Liverpool Sound and Vision Rating * * * * *
When we find that moment of pure genius, we should embrace it fully and without reservation.
We can fully understand what it is like to be on the cusp of outrageous brilliance, and even seeing genius in someone else is never beyond our grasp; but when it comes our own way, when the parade of virtuoso performance is acknowledged as coming from our own endeavours, we may be reluctant to nod in approval for fear of being appraised as arrogant, over confident that the feeling captured will last an eternity; instead we should thank the stars and shout with damnation at the negative emotions, “Trying My Best (To Get Away From You)”.
To listen to John Jenkins as a performer is to know your soul has been gratified and touched…to put him aside the terrific David Nixon, Pippa Murdie, Denis Parkinson, Chris Jones, and Dave Orford, is the dream that comes with the succulent music of The James Street Band – a belief within a dream that does not let go easily.

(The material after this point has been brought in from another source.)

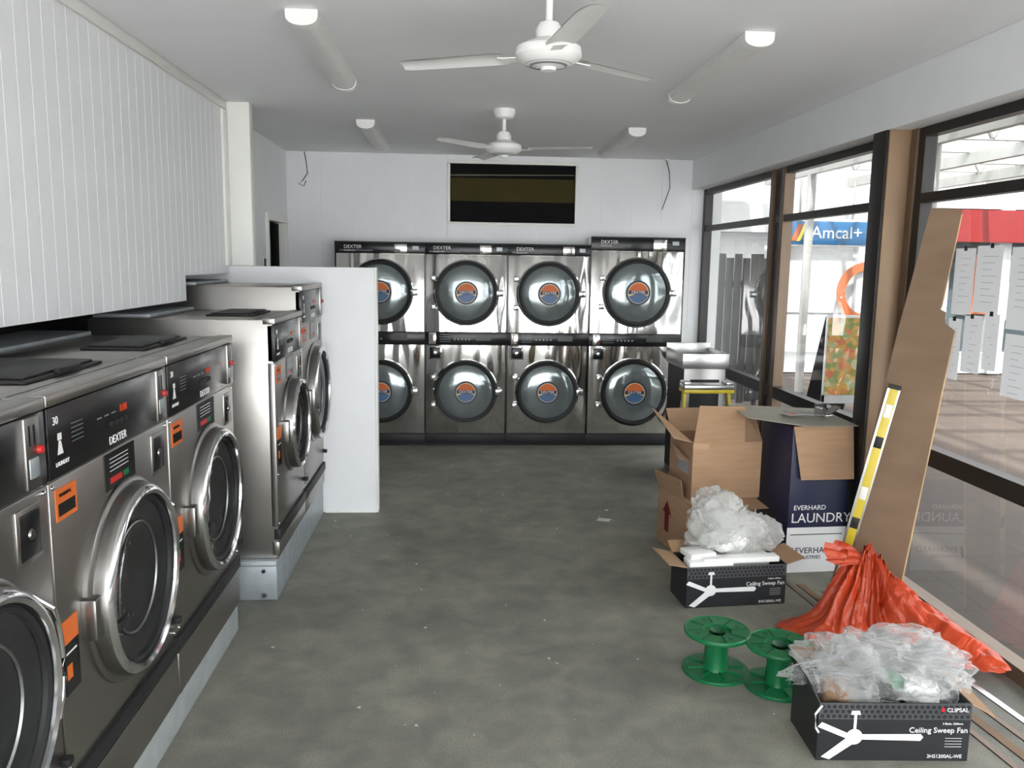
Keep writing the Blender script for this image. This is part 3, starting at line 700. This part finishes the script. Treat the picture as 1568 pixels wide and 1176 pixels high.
# gathered top flopping over to the left, as a twisted fan of film
vs=[];fs=[];nu,nv=36,14
for i in range(nu+1):
    a=2*math.pi*i/nu
    for j in range(nv+1):
        t=j/nv
        rr=.022+.06*t**1.3+.012*math.sin(a*5+t*2)*t
        c=Vector((2.0-.13*t*t-.02*t,3.78+.01*t,.30+.14*t-.07*t*t))
        nrm=.6+.4*abs(math.sin(a*3.5+1))
        vs.append((c.x+rr*math.cos(a)*.8*nrm,c.y+rr*math.sin(a)*.6,c.z+rr*math.sin(a)*.55*nrm+.014*math.sin(a*7)*t))
for i in range(nu):
    for j in range(nv):
        fs.append((i*(nv+1)+j,(i+1)*(nv+1)+j,(i+1)*(nv+1)+j+1,i*(nv+1)+j+1))
b.raw(vs,fs,'obag')
b.done((0,0,0),0,120)
b=B("loose_window_trim")
for i,(xa,xb,k,wd_) in enumerate([(1.84,2.02,'bronze',.03),(1.90,2.10,'board',.045),(2.0,2.20,'bronze',.03),(2.12,2.30,'alum',.035)]):
    ya,yb=4.42-.1*i,2.2
    if i==3: ya,yb=4.0,2.1
    b.slab(k,[(xa,ya,.002),(xa+wd_,ya,.002),(xb+wd_,yb,.002),(xb,yb,.002)],.012+.004*i)
    b.slab(k,[(xa,ya,.002),(xa+.004,ya,.002),(xb+.004,yb,.002),(xb,yb,.002)],.03)
b.done()
b=B("floor_debris")
for i in range(120):
    x=random.uniform(-.85,2.0);y=random.uniform(2.1,7.4);s=random.choice([.003,.003,.004,.005,.008])*(1 if random.random()<.95 else 2)
    n=random.randint(4,6);a0=random.random()*6
    b.slab('fleck',[(x+s*math.cos(a0+k*6.283/n)*random.uniform(.6,1.3),y+s*math.sin(a0+k*6.283/n)*random.uniform(.6,1.3),.001) for k in range(n)],.002)
b.slab('fleck',[(.97,5.5,.001),(1.05,5.47,.001),(1.08,5.52,.001),(1.0,5.55,.001)],.004)
b.done()

# ------------------------------------------------------------------ exterior
b=B("exterior_ground");b.box('conbounce',-10,25,-14,YR-.07,-.12,-.02);b.box('pave',2.51,25,YR-.07,24,-.12,-.02);b.done()  # rear concrete is out of view, kept pale as a bounce surface
b=B("shop_building")
b.box('extw',2.62,12.3,13.5,14.5,2.75,4.2);b.box('extw',2.62,12.3,13.52,14.5,0,.35)
for x in (2.62,3.9,5.2,6.6,7.4,9.0,10.6): b.box('extw',x,x+.22,13.45,14.5,.0,2.75)
b.box('extg',2.8,12.3,13.7,13.75,.35,2.75)
b.box('extw',2.7,7.4,13.6,13.7,.35,1.0);b.box('redf',7.4,12.3,13.3,13.45,2.2,2.72);b.box('extw',2.62,7.4,13.35,13.45,2.3,2.75)
b.box('extw',3.9,6.8,13.58,13.68,1.0,2.3)
b.lathe('ring',[(.50,0),(.50,.03),(.36,.03),(.36,0)],FT(6.75,13.42,1.35),40)
for i in range(5): b.box('ring' if i%2 else 'signw',7.75+i*.75,8.3+i*.75,13.64,13.68,.9+.1*(i%2),2.0)
b.done()
b=B("side_building");b.box('extw',12.5,13.5,-14,13.2,0,.5);b.box('extg',12.6,13.5,-14,13.2,.5,2.4);b.box('extw',12.5,13.5,-14,13.2,2.4,3.8)
for i in range(14): b.box('extw',12.4,12.6,-13.5+i*2,-13.3+i*2,0,2.5)
b.done()
b=B("walkway_canopy")
b.box('roof',2.62,4.6,-1.2,13.2,3.35,3.40)
for i in range(14): b.box('extbeam',2.62,8.6,-1+i*1.0,-.93+i*1.0,3.16,3.30)
for x in (3.5,4.85,6.2,7.6,8.5): b.box('extbeam',x,x+.09,-1.2,13.2,3.02,3.16)
for i in range(5):
    y=-.5+i*3
    b.cyl('extbeam',(4.9,y,-.02),(4.9,y,3.02),.06,16)
    for k in range(6):
        b.cyl('extbeam',(4.9+k*.6,y,3.1),(5.2+k*.6,y,3.65),.025,8);b.cyl('extbeam',(5.2+k*.6,y,3.65),(5.5+k*.6,y,3.1),.025,8)
    b.cyl('extbeam',(4.9,y,3.65),(8.6,y,3.65),.035,8)
b.done()
b=B("pharmacy_sign")
b.box('signblue',0,1.20,0,.12,0,.34,.01);b.box('extw',-.02,1.22,.01,.11,-.02,.36,.01)
b.text('signw',"Amcal+",.25,FT(.36,-.004,.095),.003)
b.slab('ring',[(.06,-.003,.05),(.14,-.003,.05),(.24,-.003,.29),(.16,-.003,.29)],.003);b.slab('yellow',[(.15,-.003,.05),(.2,-.003,.05),(.3,-.003,.29),(.25,-.003,.29)],.003)
b.cyl('extbeam',(.2,.06,.34),(.2,.06,.94),.02);b.cyl('extbeam',(1.0,.06,.34),(1.0,.06,.94),.02);b.done((4.80,12.03,2.08),0)
b=B("sandwich_board_sign")
b.box('extw',0,.5,0,.02,.2,1.22,.005);b.box('food',.02,.48,-.004,0,.3,1.19);b.box('blackm',0,.03,0,.03,-.02,.3);b.box('blackm',.47,.5,0,.03,-.02,.3)
b.slab('blackm',[(0,.03,1.2),(.5,.03,1.2),(.5,.5,-.02),(0,.5,-.02)],.01);b.done((4.2,9.2,0),0)
b=B("timber_screen")
for i in range(6): b.box('wood',i*.1,i*.1+.09,0,.025,.1+.02*(i%3),1.9-.05*(i%2),.003)
b.box('wood',0,.6,.025,.06,.5,.58);b.box('wood',0,.6,.025,.06,1.5,1.58);b.cyl('extbeam',(.64,.03,-.02),(.64,.03,2.1),.02);b.box('wood',0,.06,.02,.06,-.02,1.9);b.box('wood',.5,.56,.02,.06,-.02,1.9)
b.done((3.1,9.8,0),0)

# ------------------------------------------------------------------ light
w=bpy.data.worlds.new("overcast_sky");bpy.context.scene.world=w;w.use_nodes=True
bg=w.node_tree.nodes["Background"];bg.inputs[0].default_value=(.94,.97,1,1);bg.inputs[1].default_value=8.3
sd=bpy.data.lights.new("sun",'SUN');sd.energy=20.0;sd.angle=D2R(3);so=bpy.data.objects.new("sun",sd);bpy.context.collection.objects.link(so)
so.rotation_euler=Vector((-.12,-.45,.88)).to_track_quat('Z','Y').to_euler()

In the latest single by John Jenkins and The James Street Band, Trying My Best (To Get Away From You), the measure of a song given its own predominance is overwhelming, a subtle nod to the mastery perhaps of legends such as an ear for Elvis Presley and Roy Orbison floating with majesty on the edge of the lyric and the creative beautiful sound; and yet never once being anything other than a team exemplifying the virtue of Merseyside.

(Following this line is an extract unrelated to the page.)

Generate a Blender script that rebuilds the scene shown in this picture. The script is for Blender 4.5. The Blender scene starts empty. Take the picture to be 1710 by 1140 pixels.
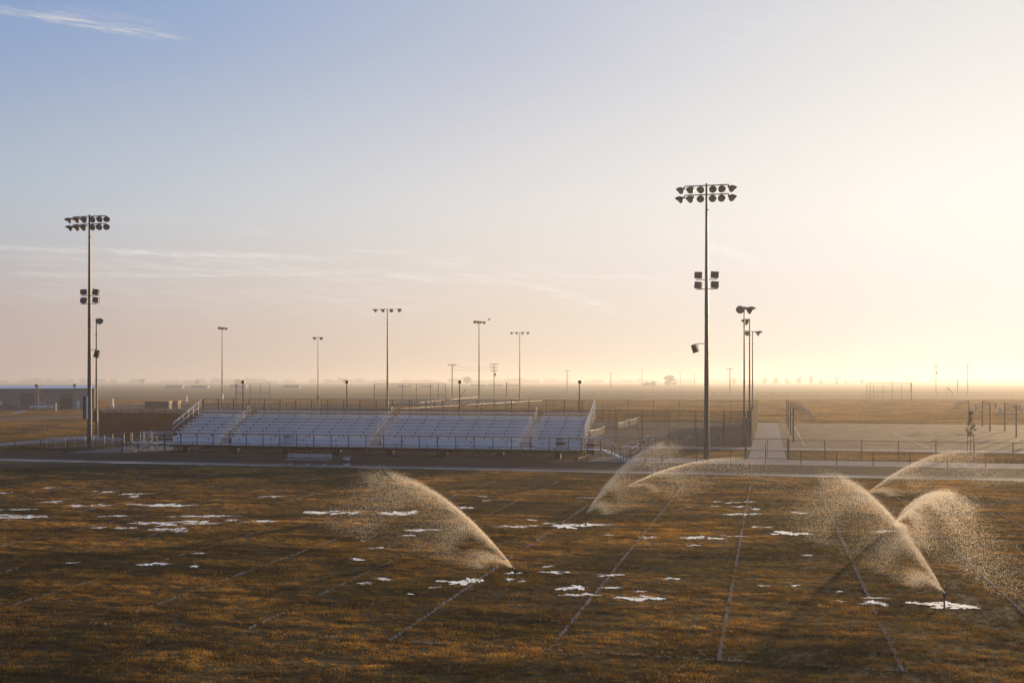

The sense of Americana, the beauty of home spirit; it is as if there should have been in the mouth of the Mersey a replica of the words that are synonymous with Liberty Enlightening The World, “Bring me your words of home, for I shall set them free”, this is the point of any art, and one captured in all its glory in Trying My Best (To Get Away From You).
An outrageously sublime single, and if that is the case, just how great an album will follow from John Jenkins and The James Street Band.